IF YOU’VE MADE some bad investments this year, tomorrow is your last chance to use these errors to reduce capital-gains tax exposure.

Tomorrow is both the last day of 2007 and the final time the stock market will be open this year.

Investors holding stocks that have dropped below their purchase prices can sell the holdings to offset realized capital gains. If the losses exceed the gains, they can offset up to $3,000 in ordinary income. Losses of more than $3,000 can be carried over to next year.

James Stewart wrote an excellent column in the Dec. 19 edition of The Wall Street Journal about this strategy. The column was titled “Tip for a Down Market: Make the Most of Losses.”

As Stewart points out, due to recent fluctuations in the U.S. and global stock markets, many investors are likely sitting on unrealized losses in their portfolios.

Stewart’s advice? Ruthlessly go through your portfolio and sell holdings with losses. You can always buy them back after 30 days have passed under the IRS’ “wash sale” rules.

“Why pay even reduced capital-gains taxes if you can offset the gains?” Stewart asks readers.

Of course tax implications aren’t the only factor to consider when deciding whether to hold or sell an underperforming stock. If you believe the stock is wildly undervalued, it might not make sense to sell just to save a little money on taxes.

But many people refuse to sell losing investments because it is admitting a mistake, writes Jason Zweig in his book about the emotions of investing titled “Your Money and Your Brain.”

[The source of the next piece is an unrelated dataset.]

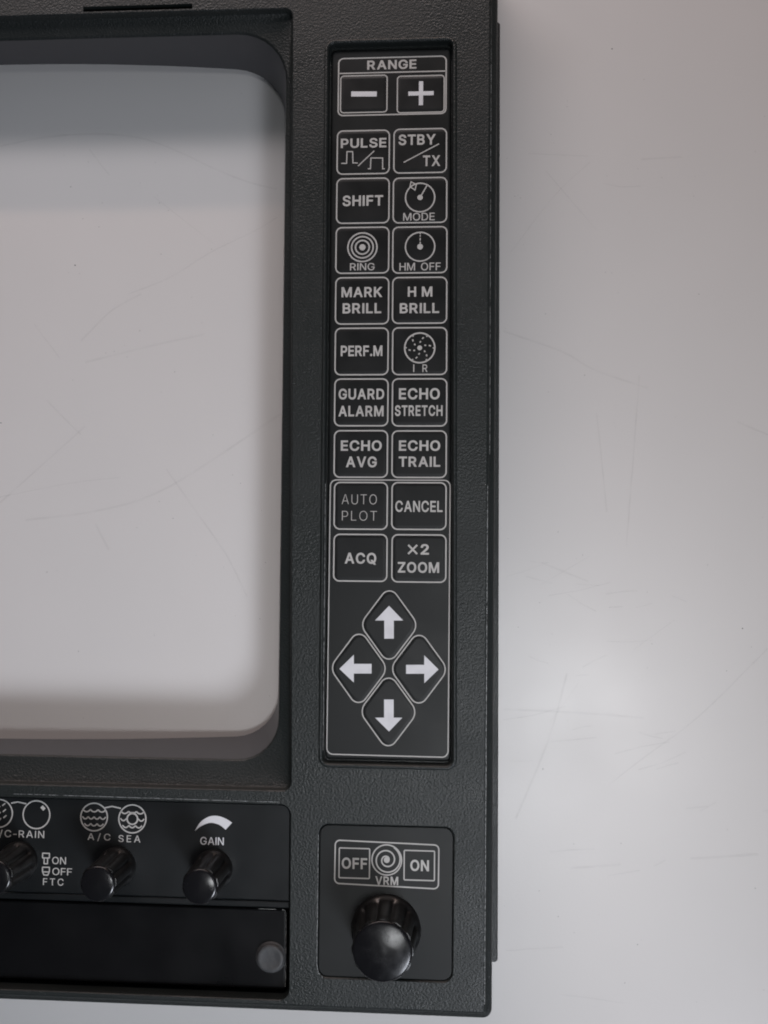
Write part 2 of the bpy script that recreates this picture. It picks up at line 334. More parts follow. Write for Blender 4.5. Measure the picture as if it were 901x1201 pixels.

Rather, Zweig writes, many investors will stubbornly cling to their losers, waiting in vain for them to return to the break-even mark. If a mistake was clearly made, why not just sell, enjoy the tax benefits and put your money in more-promising investments?

Stewart also addresses the other side of the issue–what to do with stocks that have soared above their fair values? Stewart says it’s folly to hold overvalued investments just to avoid paying the tax man. That’s especially true with the long-term capital gains rate at a historically low 15 percent for most investors–a rate that could rise in coming years.

“There are far worse things than paying taxes,” Stewart points out. “You have to pay only if you make money, which isn’t such a bad problem to have.”

The moral of the story? Taxes are just one factor in making your investment decisions. But if there is good reason to adjust your portfolio for tax purposes this year, be sure to do it tomorrow.